Voici les concepts fondamentaux à retenir pour saisir la logique de cette nouvelle théorie :
- Modèle centre-périphérie : tout s’articule autour d’un centre puissant, moteur d’innovation et d’attraction, pendant qu’une périphérie reste cantonnée à des activités moins dynamiques. On retrouve ce schéma dans la répartition des industries en Europe, à la Silicon Valley ou à Shanghai.
- Économies d’agglomération : la proximité géographique des entreprises, laboratoires et sous-traitants multiplie les synergies et les externalités. Marshall avait déjà ouvert la voie avec sa réflexion sur les clusters.
- Convergence en clubs : la mondialisation ne nivelle pas les différences, elle les organise en groupes de pays partageant des trajectoires communes. L’Europe de l’Ouest, les PECO ou les pays du pourtour méditerranéen en sont des exemples concrets.
- Glocalisation : l’arrivée d’acteurs mondiaux dans des territoires restreints intensifie la concurrence locale et internationale, renforçant les pôles d’excellence.
La montée en puissance des avantages concurrentiels s’inscrit dans ce mouvement. Michael Porter propose de déplacer la réflexion : il ne suffit plus de miser sur les coûts, il faut aussi chercher la différenciation, l’innovation, la qualité des ressources propres à chaque territoire. Williamson, en introduisant la notion d’actifs spécifiques, souligne toute la valeur de ressources difficiles à copier ou à transférer. Cette approche inspire de nombreuses politiques industrielles : constitution de pôles, investissements dans la formation, renforcement des infrastructures… autant de leviers pour s’imposer sur la scène internationale.
Des applications concrètes : implications pour les politiques économiques et pistes de réflexion académique
Le modèle centre-périphérie proposé par Krugman éclaire les choix industriels de l’Europe. L’Union européenne, en poussant l’intégration économique, met en lumière une spécialisation qui s’intensifie : l’industrie automobile, par exemple, se concentre principalement en Allemagne, tandis que la France conserve certains segments spécifiques. Les rendements croissants encouragent la création de pôles métropolitains, souvent au détriment de régions moins attractives.
Face à cette réalité, l’action publique ajuste ses priorités. L’attractivité devient le nouveau repère. L’État ne se contente plus de piloter la stratégie industrielle ; il accompagne aussi les territoires en mouvement, tout en soutenant les zones qui décrochent. Les pôles de compétitivité, comme Aerospace Valley, soutenu par la France et l’Union européenne, incarnent cette nouvelle organisation productive. La proximité entre industriels, chercheurs et sous-traitants y stimule l’innovation, créant un cercle vertueux pour la croissance locale.

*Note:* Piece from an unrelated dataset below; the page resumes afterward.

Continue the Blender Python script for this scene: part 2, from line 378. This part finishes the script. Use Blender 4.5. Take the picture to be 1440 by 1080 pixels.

Quelques exemples concrets illustrent ce basculement des politiques publiques :
- La baisse de l’impôt sur les sociétés de 33,3 % à 25 % entre 2020 et 2022 a été menée pour renforcer l’attrait du territoire auprès des investisseurs.
- La France s’appuie sur des atouts réels : un marché intérieur solide, des infrastructures performantes, une main-d’œuvre qualifiée. Pourtant, elle fait face à des freins persistants, comme la fiscalité élevée, les coûts salariaux ou la rigidité du droit du travail.
- Les zones franches, testées par les NPIA pour attirer les investissements étrangers, servent de modèles pour des dispositifs d’incitation plus ciblés.
La recherche académique se penche désormais sur la dynamique des économies d’agglomération, l’évolution contrastée des territoires et le renforcement des écarts sous l’effet de la mondialisation. Les débats se multiplient : comment redistribuer les fruits du commerce international, adapter les régions périphériques, repenser la gouvernance à différentes échelles ? Autant de chantiers ouverts, qui interrogent l’avenir des échanges mondiaux et la capacité des territoires à se réinventer.